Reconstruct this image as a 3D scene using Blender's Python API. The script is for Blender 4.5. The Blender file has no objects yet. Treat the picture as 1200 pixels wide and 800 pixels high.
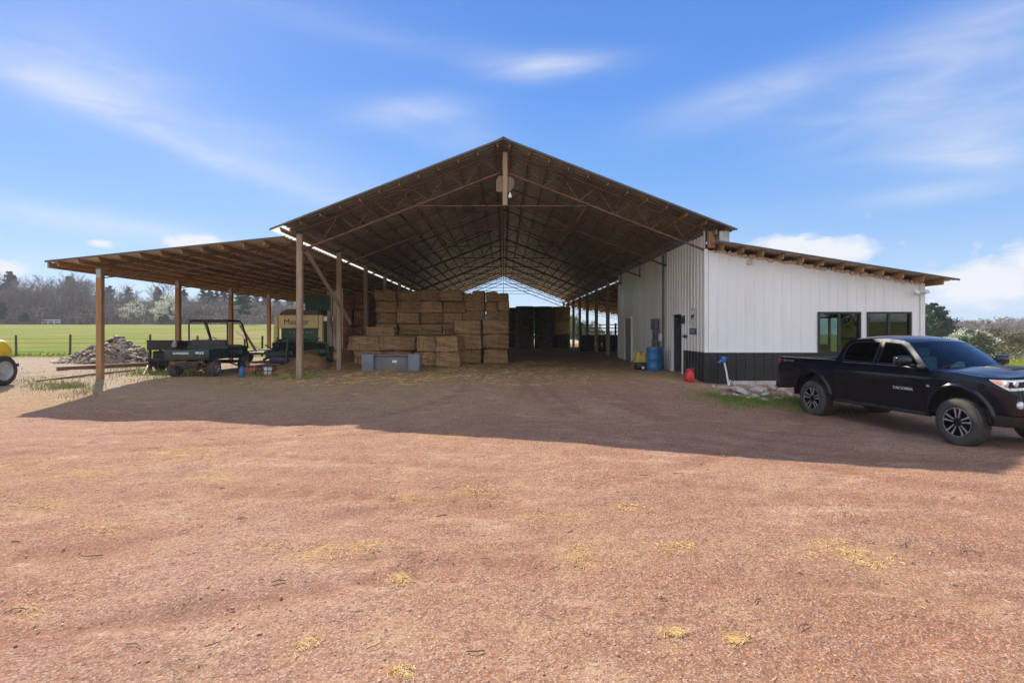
import bpy, bmesh, math, random
from mathutils import Vector, Matrix, noise
from mathutils.geometry import tessellate_polygon
R = math.radians
PI = math.pi
random.seed(11)
sc = bpy.context.scene
COL = sc.collection

# ------------------------------------------------------------------ camera
cam_d = bpy.data.cameras.new('camera')
cam = bpy.data.objects.new('camera', cam_d)
COL.objects.link(cam)
cam.location = (0, 0, 1.5)
cam.rotation_euler = (R(90), 0, 0)
cam_d.sensor_width = 36
cam_d.lens = 36 * 650 / 1200
cam_d.shift_x = 10 / 1200
cam_d.shift_y = -13 / 1200
cam_d.clip_start = 0.05
cam_d.clip_end = 5000
sc.camera = cam

# ------------------------------------------------------------------ render look
sc.view_settings.view_transform = 'Standard'
sc.view_settings.look = 'None'
sc.view_settings.gamma = 1
sc.view_settings.exposure = 1.2
sc.render.engine = 'CYCLES'
sc.cycles.use_denoising = True
sc.cycles.max_bounces = 10
sc.cycles.diffuse_bounces = 5
sc.cycles.glossy_bounces = 4
sc.cycles.transmission_bounces = 6
sc.cycles.transparent_max_bounces = 16
sc.cycles.sample_clamp_indirect = 8

SUN_AZ, SUN_EL = R(35), R(34.0)       # azimuth to the left of +Y
sun_dir = Vector((-math.sin(SUN_AZ) * math.cos(SUN_EL), math.cos(SUN_AZ) * math.cos(SUN_EL), math.sin(SUN_EL)))
sd = bpy.data.lights.new('sun', 'SUN')
sd.energy = 3.6
sd.angle = R(0.5)
sd.color = (1.0, 0.92, 0.80)
sun = bpy.data.objects.new('sun', sd)
COL.objects.link(sun)
sun.location = (-30, 60, 60)
sun.rotation_euler = sun_dir.to_track_quat('Z', 'Y').to_euler()
SKY_STRENGTH = 0.14
HAZE_DENSITY = 0.00042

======

What to produce
Reproduce the data word for word, excluding its pictures.

Solution for this exercise
Reconstruct this image as a 3D scene using Blender's Python API. The script is for Blender 4.5. The Blender file has no objects yet. Treat the picture as 1200 pixels wide and 800 pixels high.
import bpy, bmesh, math, random
from mathutils import Vector, Matrix, noise
from mathutils.geometry import tessellate_polygon
R = math.radians
PI = math.pi
random.seed(11)
sc = bpy.context.scene
COL = sc.collection

# ------------------------------------------------------------------ camera
cam_d = bpy.data.cameras.new('camera')
cam = bpy.data.objects.new('camera', cam_d)
COL.objects.link(cam)
cam.location = (0, 0, 1.5)
cam.rotation_euler = (R(90), 0, 0)
cam_d.sensor_width = 36
cam_d.lens = 36 * 650 / 1200
cam_d.shift_x = 10 / 1200
cam_d.shift_y = -13 / 1200
cam_d.clip_start = 0.05
cam_d.clip_end = 5000
sc.camera = cam

# ------------------------------------------------------------------ render look
sc.view_settings.view_transform = 'Standard'
sc.view_settings.look = 'None'
sc.view_settings.gamma = 1
sc.view_settings.exposure = 1.2
sc.render.engine = 'CYCLES'
sc.cycles.use_denoising = True
sc.cycles.max_bounces = 10
sc.cycles.diffuse_bounces = 5
sc.cycles.glossy_bounces = 4
sc.cycles.transmission_bounces = 6
sc.cycles.transparent_max_bounces = 16
sc.cycles.sample_clamp_indirect = 8

SUN_AZ, SUN_EL = R(35), R(34.0)       # azimuth to the left of +Y
sun_dir = Vector((-math.sin(SUN_AZ) * math.cos(SUN_EL), math.cos(SUN_AZ) * math.cos(SUN_EL), math.sin(SUN_EL)))
sd = bpy.data.lights.new('sun', 'SUN')
sd.energy = 3.6
sd.angle = R(0.5)
sd.color = (1.0, 0.92, 0.80)
sun = bpy.data.objects.new('sun', sd)
COL.objects.link(sun)
sun.location = (-30, 60, 60)
sun.rotation_euler = sun_dir.to_track_quat('Z', 'Y').to_euler()
SKY_STRENGTH = 0.14
HAZE_DENSITY = 0.00042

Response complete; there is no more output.